Ignacio Balzola Larreche Ignacio era hijo de Joseph de Balzola y Ana de Larrache, vecinos de Arrona, de los cuales, en su condición de primogénito, heredó los vínculos de Balzola y Larreche. Nació en Zestoa en 1724, se casó por poderes con Mª Concepción de Alcibar y Acharan, en Santa Mª la Real de Azkoitia, el 26 de mayo de 1771, con la que tuvo cinco hijos, tres varones y dos mujeres. En su cometido de capitán de fragata, se distinguió en la lucha contra los ingleses, cuando el almirante Samuel Cosnish intentó, en 1762, apoderarse del archipiélago. En 1770 volvió a la metrópoli, como segundo comandante de la fragata de S. M. Santa Rosa, a las órdenes de José de Soroa Lorea, trayendo a bordo a sesenta y ocho expulsos de la Compañía de Jesús y valiosos objetos de China, pero volvió de nuevo a las Filipinas donde, el 5 de febrero de 1771, recibió la patente de Alférez de Navío. Al poco tiempo abandonó la carrera militar, regresando al país para ocuparse de su hacienda, que amplió en 1778 con nuevo mayorazgo y vínculo con la reedificación de casa con huerta cercada de pared, en las proximidades de la parroquia de San Esteban de Arrona y, bienes raíces en su jurisdicción y en las de Getaria, Azkoitia y Zumaia con caserías, tejera y dos molinos.

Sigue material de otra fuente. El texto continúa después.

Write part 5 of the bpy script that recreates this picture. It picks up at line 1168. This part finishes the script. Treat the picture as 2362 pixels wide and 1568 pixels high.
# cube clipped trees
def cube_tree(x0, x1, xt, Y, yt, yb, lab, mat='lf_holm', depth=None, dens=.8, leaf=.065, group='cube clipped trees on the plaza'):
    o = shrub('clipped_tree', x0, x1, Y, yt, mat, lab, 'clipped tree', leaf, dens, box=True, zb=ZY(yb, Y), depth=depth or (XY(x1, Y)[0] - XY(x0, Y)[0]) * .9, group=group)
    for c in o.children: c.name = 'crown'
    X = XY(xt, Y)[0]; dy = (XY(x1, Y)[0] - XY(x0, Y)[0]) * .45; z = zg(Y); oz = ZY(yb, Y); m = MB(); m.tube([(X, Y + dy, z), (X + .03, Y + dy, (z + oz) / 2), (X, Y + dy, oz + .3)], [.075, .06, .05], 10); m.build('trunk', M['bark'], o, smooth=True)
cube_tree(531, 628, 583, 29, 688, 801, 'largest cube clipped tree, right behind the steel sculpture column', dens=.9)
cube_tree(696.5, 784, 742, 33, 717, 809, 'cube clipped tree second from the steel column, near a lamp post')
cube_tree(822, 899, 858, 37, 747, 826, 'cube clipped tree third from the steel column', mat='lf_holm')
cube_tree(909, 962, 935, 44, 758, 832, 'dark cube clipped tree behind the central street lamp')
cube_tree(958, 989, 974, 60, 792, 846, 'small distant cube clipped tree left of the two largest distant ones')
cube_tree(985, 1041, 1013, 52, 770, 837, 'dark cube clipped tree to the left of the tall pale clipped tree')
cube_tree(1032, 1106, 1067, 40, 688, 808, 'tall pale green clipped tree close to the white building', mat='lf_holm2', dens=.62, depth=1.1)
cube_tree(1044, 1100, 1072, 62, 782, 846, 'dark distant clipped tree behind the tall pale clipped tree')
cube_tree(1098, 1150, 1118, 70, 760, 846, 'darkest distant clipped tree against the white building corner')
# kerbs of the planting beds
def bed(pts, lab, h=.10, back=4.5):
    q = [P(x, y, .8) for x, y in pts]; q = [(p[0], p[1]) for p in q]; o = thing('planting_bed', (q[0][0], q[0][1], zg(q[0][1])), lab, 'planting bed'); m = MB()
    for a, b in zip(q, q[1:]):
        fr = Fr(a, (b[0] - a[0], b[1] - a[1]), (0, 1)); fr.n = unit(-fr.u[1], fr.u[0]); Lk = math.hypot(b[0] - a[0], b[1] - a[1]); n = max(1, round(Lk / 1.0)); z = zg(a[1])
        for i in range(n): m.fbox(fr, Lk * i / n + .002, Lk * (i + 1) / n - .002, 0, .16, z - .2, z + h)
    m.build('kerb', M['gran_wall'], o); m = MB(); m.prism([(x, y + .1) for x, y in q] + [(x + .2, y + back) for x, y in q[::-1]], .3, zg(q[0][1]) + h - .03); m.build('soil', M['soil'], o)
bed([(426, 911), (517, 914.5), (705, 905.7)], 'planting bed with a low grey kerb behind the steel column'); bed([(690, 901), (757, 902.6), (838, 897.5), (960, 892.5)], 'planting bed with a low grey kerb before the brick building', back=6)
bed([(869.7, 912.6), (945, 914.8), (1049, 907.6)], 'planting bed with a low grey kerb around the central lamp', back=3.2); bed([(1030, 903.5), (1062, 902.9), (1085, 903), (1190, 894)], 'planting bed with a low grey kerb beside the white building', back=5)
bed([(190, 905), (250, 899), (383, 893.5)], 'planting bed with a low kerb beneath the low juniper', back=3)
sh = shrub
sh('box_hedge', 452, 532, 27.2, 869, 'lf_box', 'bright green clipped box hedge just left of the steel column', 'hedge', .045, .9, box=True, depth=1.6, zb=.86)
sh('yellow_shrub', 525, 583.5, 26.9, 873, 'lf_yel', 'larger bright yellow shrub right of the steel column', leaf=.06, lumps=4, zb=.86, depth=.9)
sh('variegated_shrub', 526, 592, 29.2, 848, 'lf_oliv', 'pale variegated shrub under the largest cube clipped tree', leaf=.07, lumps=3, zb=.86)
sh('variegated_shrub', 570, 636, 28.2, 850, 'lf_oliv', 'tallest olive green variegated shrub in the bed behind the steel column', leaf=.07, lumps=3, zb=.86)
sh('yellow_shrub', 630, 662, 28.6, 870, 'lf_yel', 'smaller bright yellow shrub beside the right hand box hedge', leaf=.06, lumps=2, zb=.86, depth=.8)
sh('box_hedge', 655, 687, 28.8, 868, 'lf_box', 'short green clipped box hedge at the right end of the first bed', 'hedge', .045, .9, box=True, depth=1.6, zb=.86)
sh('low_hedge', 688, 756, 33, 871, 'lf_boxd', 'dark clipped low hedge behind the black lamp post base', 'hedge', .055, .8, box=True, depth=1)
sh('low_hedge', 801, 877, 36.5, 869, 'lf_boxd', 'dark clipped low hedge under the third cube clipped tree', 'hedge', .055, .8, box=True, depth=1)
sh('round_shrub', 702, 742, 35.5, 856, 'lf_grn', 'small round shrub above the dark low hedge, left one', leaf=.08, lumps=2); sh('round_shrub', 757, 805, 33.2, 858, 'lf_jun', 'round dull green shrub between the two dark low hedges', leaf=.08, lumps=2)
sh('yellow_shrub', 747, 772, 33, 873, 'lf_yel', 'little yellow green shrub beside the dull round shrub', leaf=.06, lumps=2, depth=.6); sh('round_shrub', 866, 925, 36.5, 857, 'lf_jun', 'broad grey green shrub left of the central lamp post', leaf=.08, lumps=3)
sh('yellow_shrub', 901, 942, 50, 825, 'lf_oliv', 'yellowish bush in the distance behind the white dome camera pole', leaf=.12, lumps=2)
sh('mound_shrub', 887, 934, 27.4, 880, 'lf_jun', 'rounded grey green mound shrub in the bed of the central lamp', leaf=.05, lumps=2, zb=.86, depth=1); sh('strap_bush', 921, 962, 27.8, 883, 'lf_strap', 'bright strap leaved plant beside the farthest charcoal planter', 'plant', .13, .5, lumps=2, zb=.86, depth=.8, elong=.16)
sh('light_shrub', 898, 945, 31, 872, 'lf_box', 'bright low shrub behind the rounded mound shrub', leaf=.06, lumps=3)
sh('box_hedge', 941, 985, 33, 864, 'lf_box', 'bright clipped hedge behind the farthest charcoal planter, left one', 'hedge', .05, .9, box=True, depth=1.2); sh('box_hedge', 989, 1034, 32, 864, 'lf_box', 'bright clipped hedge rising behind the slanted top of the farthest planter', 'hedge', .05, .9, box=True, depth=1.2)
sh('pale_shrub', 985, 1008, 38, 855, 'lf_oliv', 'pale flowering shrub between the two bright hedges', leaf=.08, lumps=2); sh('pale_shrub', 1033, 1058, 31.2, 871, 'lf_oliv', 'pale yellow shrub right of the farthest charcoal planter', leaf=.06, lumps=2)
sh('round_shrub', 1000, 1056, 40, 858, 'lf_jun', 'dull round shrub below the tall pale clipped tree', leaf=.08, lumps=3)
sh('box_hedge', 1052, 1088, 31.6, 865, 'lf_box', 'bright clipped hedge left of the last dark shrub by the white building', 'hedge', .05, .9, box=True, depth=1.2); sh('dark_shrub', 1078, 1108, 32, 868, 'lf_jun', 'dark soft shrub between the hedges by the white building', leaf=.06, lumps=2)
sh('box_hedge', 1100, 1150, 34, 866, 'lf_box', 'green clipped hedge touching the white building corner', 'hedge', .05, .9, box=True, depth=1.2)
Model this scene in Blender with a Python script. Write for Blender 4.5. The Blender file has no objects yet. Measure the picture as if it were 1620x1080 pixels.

La nueva casa erigida por Ignacio en Arrona será la casa familiar y la de su descendencia y a ella estaban destinados los magníficos y exóticos objetos traídos desde Filipinas, entre los que se encontraban las porcelanas chinas y que, sin lugar a dudas, llamarían poderosamente la atención, primero de su futura mujer y después de familiares e invitados. La vajilla se componía de un gran número de platos para atender a los numerosos comensales, además de piezas no tan habituales como los enfriadores de copas, las mancerinas para el chocolate, los convoyes para las especias y entre las fuentes de servicio las cuatro soperas con forma de gallo, ganso, cabeza porcina y bóvido con sus respectivos platos de presentación que, con seguridad, generarían gran estupor entre los comensales del recién llegado. A su muerte, la vajilla se componía de 391 piezas entre mayores y menores, según el inventario de bienes realizado por su viuda, en 1784. Las porcelanas permanecieron en Arrona durante cuatro generaciones, hasta su traslado a Bergara a finales del siglo XIX donde abandonando su función de servicio de mesa fueron utilizadas por el Conde para engalanar el comedor. Con ello la vajilla fue revestida de un nuevo uso, el decorativo, al tiempo que servía a su propietario de motivo de orgullo y ostentación ante sus iguales convertido en memoria de un pasado glorioso.

En la actualidad, al menos 169 piezas de la Vajilla Balzola, tal y como es denominada hoy día, se conservan en las colecciones de varios museos estatales formando parte del Patrimonio Histórico Español, gracias en parte a las fotografías que le sacó el conde en su casa de Rotalde, hoy conservadas en el Archivo Municipal de Bergara, relacionándola de este manera con su ascendiente, Ignacio de Balzola, ya que las porcelanas de Compañía de Indias sin blasón nobiliario como es el caso, una vez que salen de la esfera de sus dueños y descendientes quedan huérfanas de su intrahistoria.